Records with scene code:
++++++

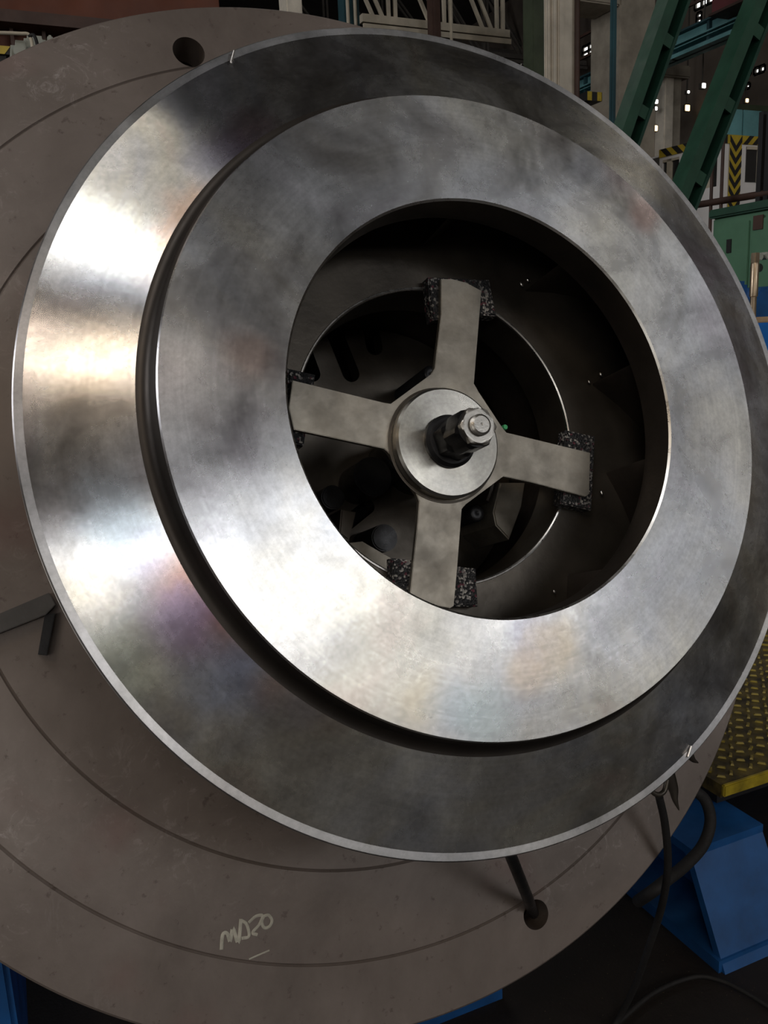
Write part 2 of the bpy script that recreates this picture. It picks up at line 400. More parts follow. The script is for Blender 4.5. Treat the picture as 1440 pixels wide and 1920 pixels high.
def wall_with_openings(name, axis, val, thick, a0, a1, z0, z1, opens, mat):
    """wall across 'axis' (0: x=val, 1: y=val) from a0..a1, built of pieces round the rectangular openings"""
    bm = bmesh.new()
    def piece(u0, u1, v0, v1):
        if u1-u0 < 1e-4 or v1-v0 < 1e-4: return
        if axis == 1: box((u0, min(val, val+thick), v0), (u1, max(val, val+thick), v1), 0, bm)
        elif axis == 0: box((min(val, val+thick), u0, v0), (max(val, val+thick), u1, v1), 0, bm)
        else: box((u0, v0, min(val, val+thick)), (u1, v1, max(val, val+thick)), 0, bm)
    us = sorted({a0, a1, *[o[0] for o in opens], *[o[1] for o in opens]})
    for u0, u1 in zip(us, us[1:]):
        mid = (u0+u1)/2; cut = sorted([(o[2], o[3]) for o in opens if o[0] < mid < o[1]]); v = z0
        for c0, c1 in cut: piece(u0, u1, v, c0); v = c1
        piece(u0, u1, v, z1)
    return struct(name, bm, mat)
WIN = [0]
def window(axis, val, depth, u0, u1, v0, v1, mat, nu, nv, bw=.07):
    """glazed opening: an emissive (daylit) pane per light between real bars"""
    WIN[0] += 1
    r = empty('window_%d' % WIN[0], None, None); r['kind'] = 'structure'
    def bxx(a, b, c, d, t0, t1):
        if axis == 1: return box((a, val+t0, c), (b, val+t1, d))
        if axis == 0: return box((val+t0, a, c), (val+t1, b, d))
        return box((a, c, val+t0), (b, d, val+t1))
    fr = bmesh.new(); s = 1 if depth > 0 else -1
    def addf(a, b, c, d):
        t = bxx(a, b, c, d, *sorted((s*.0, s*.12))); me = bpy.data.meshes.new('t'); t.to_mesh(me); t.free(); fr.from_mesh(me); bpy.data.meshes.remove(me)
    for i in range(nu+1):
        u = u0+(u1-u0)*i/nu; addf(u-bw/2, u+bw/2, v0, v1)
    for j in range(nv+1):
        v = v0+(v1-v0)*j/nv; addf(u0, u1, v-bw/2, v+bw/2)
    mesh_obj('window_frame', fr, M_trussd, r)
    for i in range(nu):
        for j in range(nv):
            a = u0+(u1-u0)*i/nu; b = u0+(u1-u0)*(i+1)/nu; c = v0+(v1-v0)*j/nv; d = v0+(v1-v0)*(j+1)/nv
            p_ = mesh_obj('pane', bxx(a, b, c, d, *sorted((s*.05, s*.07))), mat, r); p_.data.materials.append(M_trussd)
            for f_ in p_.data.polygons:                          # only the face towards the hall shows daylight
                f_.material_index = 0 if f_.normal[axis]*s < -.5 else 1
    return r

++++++

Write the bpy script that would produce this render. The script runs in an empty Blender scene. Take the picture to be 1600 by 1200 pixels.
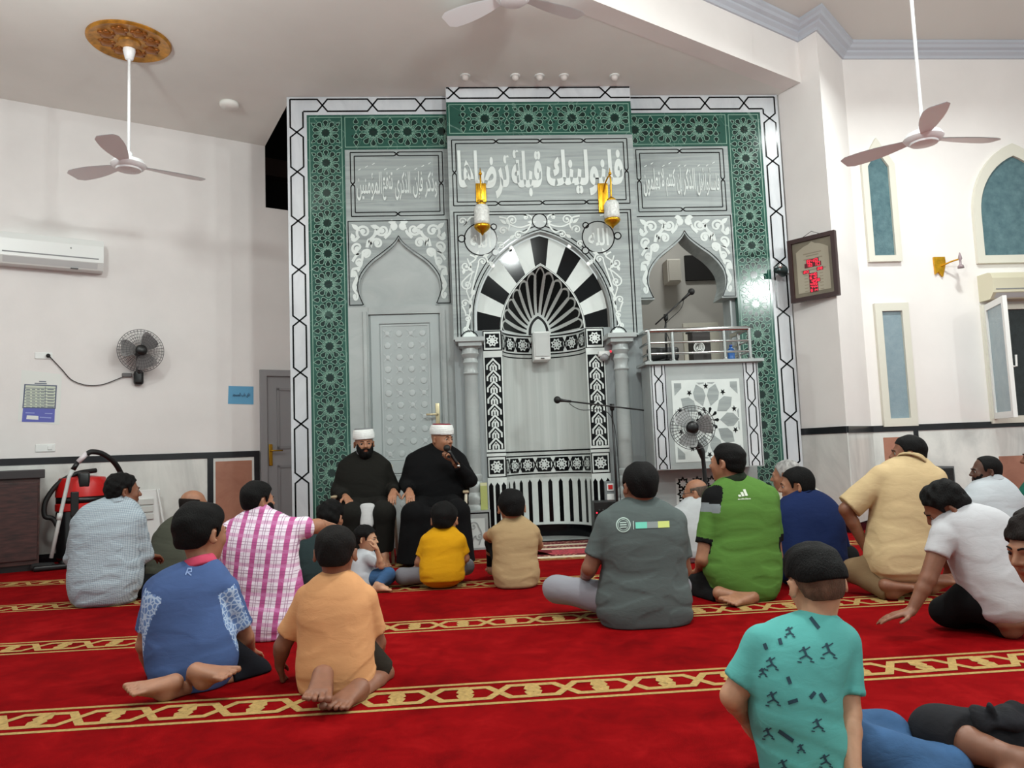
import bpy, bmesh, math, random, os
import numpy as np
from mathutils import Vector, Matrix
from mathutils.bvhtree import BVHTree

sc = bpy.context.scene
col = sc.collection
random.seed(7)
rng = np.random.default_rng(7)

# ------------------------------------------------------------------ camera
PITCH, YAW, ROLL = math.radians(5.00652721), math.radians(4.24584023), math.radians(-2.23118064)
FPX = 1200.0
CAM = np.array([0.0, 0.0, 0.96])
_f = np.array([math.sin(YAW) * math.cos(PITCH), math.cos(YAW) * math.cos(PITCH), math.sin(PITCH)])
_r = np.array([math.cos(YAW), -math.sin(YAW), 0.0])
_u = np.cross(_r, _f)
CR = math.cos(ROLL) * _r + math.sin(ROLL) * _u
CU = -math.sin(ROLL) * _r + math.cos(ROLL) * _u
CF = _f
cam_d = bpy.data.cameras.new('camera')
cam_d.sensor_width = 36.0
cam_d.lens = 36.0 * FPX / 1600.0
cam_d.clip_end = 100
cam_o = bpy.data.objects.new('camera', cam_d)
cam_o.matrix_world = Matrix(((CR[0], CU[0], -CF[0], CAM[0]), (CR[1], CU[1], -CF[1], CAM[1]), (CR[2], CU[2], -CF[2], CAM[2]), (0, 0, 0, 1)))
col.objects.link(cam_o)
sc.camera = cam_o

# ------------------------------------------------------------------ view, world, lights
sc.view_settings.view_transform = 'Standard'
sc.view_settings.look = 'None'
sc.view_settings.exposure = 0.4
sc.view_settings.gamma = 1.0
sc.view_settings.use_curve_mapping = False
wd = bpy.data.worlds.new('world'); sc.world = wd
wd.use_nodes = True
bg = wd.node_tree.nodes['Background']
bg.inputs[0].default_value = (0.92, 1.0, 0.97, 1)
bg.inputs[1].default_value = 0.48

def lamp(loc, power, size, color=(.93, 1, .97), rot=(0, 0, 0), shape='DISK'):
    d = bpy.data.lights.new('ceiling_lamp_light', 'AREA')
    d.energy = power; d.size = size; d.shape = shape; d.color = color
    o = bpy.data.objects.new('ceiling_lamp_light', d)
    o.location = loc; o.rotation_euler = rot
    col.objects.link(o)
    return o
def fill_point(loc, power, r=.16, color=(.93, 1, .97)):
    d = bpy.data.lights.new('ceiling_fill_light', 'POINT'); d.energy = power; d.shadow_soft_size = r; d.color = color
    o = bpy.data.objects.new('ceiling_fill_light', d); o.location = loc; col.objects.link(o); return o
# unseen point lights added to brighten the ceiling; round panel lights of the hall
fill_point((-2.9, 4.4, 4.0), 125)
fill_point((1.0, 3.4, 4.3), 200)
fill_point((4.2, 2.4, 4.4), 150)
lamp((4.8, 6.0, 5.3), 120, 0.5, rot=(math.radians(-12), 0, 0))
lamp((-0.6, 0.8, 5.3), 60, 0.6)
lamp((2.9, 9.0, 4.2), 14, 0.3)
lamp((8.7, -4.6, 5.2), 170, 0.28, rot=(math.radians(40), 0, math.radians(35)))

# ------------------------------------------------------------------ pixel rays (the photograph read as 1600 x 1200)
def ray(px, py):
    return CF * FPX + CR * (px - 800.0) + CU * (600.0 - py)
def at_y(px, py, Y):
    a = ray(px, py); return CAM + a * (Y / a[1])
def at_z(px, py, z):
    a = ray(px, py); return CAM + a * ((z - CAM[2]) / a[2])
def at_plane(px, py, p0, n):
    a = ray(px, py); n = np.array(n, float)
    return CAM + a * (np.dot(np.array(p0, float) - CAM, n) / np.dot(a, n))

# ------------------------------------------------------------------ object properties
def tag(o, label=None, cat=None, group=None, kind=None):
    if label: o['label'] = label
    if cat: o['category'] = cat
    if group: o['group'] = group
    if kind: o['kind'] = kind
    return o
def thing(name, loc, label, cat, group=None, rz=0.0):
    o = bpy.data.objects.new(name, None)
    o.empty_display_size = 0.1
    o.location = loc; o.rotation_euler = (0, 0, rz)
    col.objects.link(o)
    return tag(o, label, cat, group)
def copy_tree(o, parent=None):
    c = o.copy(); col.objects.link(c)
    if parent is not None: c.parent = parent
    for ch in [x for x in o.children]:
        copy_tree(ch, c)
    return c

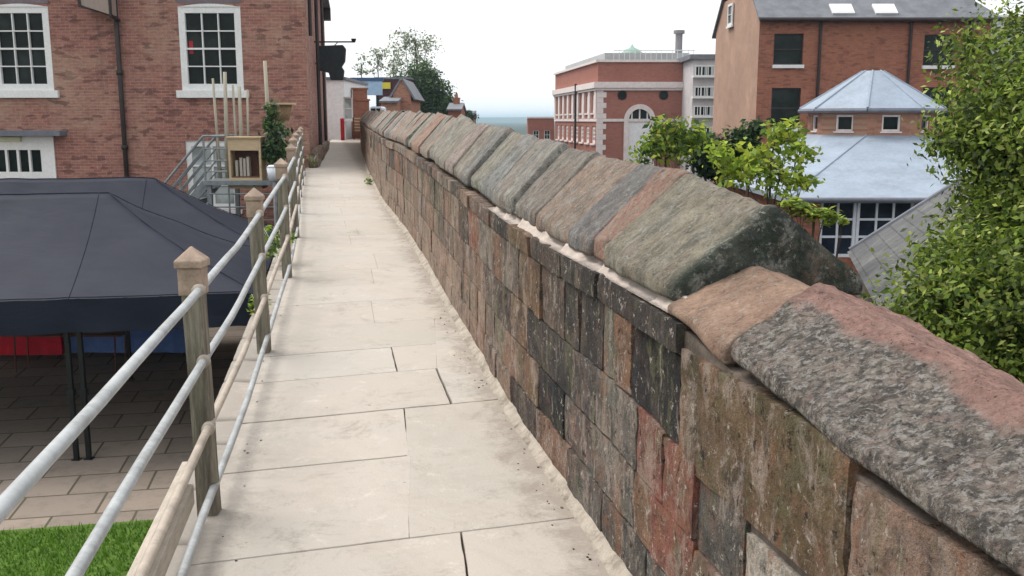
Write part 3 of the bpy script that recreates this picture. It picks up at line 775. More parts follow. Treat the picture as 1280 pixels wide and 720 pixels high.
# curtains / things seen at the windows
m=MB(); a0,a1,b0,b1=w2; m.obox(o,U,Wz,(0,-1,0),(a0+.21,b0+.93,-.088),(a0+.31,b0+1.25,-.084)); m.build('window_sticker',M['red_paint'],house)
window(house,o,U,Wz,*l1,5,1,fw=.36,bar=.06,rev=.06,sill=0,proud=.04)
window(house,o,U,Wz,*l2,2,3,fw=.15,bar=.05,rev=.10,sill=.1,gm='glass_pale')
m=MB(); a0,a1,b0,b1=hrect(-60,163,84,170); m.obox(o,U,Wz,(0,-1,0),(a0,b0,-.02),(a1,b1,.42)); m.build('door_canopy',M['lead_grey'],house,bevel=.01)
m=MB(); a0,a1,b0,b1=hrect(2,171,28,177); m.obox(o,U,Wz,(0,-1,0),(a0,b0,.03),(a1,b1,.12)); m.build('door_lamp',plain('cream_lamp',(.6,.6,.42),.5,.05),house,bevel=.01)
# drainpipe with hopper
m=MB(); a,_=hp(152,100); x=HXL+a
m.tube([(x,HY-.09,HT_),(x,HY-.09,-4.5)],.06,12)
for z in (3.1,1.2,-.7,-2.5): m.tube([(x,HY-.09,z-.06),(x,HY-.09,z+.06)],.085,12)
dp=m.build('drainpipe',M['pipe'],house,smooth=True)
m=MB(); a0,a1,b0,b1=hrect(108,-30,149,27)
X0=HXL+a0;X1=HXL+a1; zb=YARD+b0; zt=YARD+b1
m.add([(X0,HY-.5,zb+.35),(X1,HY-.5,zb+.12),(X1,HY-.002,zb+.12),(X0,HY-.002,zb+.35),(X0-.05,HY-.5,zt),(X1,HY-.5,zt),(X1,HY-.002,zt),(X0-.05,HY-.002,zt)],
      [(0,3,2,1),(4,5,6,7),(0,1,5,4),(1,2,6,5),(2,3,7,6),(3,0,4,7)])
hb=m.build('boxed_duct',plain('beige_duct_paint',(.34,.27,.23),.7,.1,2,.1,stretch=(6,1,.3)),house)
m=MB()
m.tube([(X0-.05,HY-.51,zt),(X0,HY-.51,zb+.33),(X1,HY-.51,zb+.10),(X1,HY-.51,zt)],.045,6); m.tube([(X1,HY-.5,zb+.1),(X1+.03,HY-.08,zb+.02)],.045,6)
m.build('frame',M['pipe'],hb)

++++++

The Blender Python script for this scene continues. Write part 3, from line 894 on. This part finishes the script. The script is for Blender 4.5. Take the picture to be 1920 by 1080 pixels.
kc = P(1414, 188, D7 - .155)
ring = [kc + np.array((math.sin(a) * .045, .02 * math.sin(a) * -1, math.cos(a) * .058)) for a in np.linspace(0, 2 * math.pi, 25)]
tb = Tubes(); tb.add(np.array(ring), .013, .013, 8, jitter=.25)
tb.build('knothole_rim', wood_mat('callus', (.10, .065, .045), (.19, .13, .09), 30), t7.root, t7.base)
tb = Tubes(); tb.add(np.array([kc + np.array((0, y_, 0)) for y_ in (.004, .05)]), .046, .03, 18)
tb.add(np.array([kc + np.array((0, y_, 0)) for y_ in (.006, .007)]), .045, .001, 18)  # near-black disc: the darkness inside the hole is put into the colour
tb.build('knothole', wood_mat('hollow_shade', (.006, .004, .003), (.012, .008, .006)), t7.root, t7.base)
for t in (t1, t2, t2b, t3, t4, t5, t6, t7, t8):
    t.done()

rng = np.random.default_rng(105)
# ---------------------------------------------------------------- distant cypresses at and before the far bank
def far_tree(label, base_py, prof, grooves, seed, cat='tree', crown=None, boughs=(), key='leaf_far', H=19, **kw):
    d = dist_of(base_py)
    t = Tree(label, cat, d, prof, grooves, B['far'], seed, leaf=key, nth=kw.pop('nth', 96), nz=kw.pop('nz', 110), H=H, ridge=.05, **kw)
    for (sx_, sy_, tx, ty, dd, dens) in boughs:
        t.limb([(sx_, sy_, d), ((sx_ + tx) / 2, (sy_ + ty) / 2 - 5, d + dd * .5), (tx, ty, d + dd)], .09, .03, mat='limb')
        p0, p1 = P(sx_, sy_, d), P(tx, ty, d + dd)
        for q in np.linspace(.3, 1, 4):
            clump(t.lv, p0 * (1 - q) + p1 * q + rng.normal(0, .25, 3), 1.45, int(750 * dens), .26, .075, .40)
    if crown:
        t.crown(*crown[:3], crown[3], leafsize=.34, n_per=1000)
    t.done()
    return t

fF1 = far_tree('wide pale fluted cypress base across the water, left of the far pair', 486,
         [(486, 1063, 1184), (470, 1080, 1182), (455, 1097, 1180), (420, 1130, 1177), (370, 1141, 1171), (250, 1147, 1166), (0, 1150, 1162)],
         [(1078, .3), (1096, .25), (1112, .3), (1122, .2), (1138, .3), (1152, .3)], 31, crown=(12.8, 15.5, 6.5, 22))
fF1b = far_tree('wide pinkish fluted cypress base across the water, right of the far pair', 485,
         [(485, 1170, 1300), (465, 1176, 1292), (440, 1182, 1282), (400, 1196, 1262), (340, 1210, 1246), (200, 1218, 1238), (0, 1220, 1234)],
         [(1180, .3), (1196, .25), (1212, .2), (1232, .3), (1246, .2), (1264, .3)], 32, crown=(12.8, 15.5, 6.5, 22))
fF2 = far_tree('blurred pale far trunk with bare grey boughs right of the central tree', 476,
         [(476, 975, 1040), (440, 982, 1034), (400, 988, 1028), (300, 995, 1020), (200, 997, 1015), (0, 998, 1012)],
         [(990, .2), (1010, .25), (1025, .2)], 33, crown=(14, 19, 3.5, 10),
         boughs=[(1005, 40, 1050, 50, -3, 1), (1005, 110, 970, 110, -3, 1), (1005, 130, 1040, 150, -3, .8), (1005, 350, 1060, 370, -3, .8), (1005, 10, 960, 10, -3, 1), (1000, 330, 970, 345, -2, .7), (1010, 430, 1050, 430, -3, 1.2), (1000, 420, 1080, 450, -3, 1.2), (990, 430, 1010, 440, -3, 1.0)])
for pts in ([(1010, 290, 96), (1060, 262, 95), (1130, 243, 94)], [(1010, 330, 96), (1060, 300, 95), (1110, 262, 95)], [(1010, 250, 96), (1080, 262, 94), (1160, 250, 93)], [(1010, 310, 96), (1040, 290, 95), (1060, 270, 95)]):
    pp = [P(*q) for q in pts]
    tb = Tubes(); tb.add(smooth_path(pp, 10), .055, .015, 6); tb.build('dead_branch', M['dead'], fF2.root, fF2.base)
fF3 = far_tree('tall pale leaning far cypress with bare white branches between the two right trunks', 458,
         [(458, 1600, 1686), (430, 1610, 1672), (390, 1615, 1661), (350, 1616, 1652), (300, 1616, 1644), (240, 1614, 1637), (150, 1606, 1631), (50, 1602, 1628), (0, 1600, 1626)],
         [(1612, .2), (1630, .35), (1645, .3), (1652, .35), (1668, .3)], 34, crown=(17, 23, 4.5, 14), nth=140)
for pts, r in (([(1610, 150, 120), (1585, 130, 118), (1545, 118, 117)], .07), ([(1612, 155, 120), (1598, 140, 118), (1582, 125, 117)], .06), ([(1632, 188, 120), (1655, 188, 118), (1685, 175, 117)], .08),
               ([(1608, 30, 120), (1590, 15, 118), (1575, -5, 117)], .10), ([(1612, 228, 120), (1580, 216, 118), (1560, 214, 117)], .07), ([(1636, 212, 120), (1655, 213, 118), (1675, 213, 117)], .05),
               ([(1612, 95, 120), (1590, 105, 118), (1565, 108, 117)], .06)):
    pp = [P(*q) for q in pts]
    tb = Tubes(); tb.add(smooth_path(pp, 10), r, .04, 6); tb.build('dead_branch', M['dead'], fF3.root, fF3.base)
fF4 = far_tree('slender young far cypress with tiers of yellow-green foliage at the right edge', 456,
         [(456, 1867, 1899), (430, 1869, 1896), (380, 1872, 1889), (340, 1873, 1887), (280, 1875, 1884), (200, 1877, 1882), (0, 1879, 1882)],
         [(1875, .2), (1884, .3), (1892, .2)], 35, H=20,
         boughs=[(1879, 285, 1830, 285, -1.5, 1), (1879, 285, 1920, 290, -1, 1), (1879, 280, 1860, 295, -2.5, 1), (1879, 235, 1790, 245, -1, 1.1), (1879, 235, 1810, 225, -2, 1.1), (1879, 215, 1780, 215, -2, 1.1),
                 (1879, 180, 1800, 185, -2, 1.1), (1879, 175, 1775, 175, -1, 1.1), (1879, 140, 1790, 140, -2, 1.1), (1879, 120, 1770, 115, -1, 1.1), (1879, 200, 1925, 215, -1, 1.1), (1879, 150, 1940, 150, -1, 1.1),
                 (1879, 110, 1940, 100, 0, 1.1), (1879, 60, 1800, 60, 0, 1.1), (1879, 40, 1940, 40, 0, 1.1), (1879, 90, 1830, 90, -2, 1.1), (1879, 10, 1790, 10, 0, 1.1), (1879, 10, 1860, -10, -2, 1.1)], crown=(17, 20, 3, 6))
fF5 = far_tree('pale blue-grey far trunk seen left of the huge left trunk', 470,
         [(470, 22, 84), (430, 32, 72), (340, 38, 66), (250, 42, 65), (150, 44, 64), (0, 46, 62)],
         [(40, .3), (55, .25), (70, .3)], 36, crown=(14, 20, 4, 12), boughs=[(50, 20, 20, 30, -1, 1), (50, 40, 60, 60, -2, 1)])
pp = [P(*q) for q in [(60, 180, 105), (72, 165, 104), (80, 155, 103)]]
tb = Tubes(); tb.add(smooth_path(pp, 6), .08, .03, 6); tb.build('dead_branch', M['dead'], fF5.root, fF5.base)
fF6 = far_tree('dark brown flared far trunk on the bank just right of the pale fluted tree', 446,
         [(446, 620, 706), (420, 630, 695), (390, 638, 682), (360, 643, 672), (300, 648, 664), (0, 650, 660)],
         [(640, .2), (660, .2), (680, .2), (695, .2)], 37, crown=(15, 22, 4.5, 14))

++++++

#### AIM:
Give back exactly the lines from the line that has "Write part 3 of" to the line that has "m.build('frame',M['pipe'],hb)", both included, and leave out all others.

#### EXERCISE SOLUTION:
Write part 3 of the bpy script that recreates this picture. It picks up at line 775. More parts follow. Treat the picture as 1280 pixels wide and 720 pixels high.
# curtains / things seen at the windows
m=MB(); a0,a1,b0,b1=w2; m.obox(o,U,Wz,(0,-1,0),(a0+.21,b0+.93,-.088),(a0+.31,b0+1.25,-.084)); m.build('window_sticker',M['red_paint'],house)
window(house,o,U,Wz,*l1,5,1,fw=.36,bar=.06,rev=.06,sill=0,proud=.04)
window(house,o,U,Wz,*l2,2,3,fw=.15,bar=.05,rev=.10,sill=.1,gm='glass_pale')
m=MB(); a0,a1,b0,b1=hrect(-60,163,84,170); m.obox(o,U,Wz,(0,-1,0),(a0,b0,-.02),(a1,b1,.42)); m.build('door_canopy',M['lead_grey'],house,bevel=.01)
m=MB(); a0,a1,b0,b1=hrect(2,171,28,177); m.obox(o,U,Wz,(0,-1,0),(a0,b0,.03),(a1,b1,.12)); m.build('door_lamp',plain('cream_lamp',(.6,.6,.42),.5,.05),house,bevel=.01)
# drainpipe with hopper
m=MB(); a,_=hp(152,100); x=HXL+a
m.tube([(x,HY-.09,HT_),(x,HY-.09,-4.5)],.06,12)
for z in (3.1,1.2,-.7,-2.5): m.tube([(x,HY-.09,z-.06),(x,HY-.09,z+.06)],.085,12)
dp=m.build('drainpipe',M['pipe'],house,smooth=True)
m=MB(); a0,a1,b0,b1=hrect(108,-30,149,27)
X0=HXL+a0;X1=HXL+a1; zb=YARD+b0; zt=YARD+b1
m.add([(X0,HY-.5,zb+.35),(X1,HY-.5,zb+.12),(X1,HY-.002,zb+.12),(X0,HY-.002,zb+.35),(X0-.05,HY-.5,zt),(X1,HY-.5,zt),(X1,HY-.002,zt),(X0-.05,HY-.002,zt)],
      [(0,3,2,1),(4,5,6,7),(0,1,5,4),(1,2,6,5),(2,3,7,6),(3,0,4,7)])
hb=m.build('boxed_duct',plain('beige_duct_paint',(.34,.27,.23),.7,.1,2,.1,stretch=(6,1,.3)),house)
m=MB()
m.tube([(X0-.05,HY-.51,zt),(X0,HY-.51,zb+.33),(X1,HY-.51,zb+.10),(X1,HY-.51,zt)],.045,6); m.tube([(X1,HY-.5,zb+.1),(X1+.03,HY-.08,zb+.02)],.045,6)
m.build('frame',M['pipe'],hb)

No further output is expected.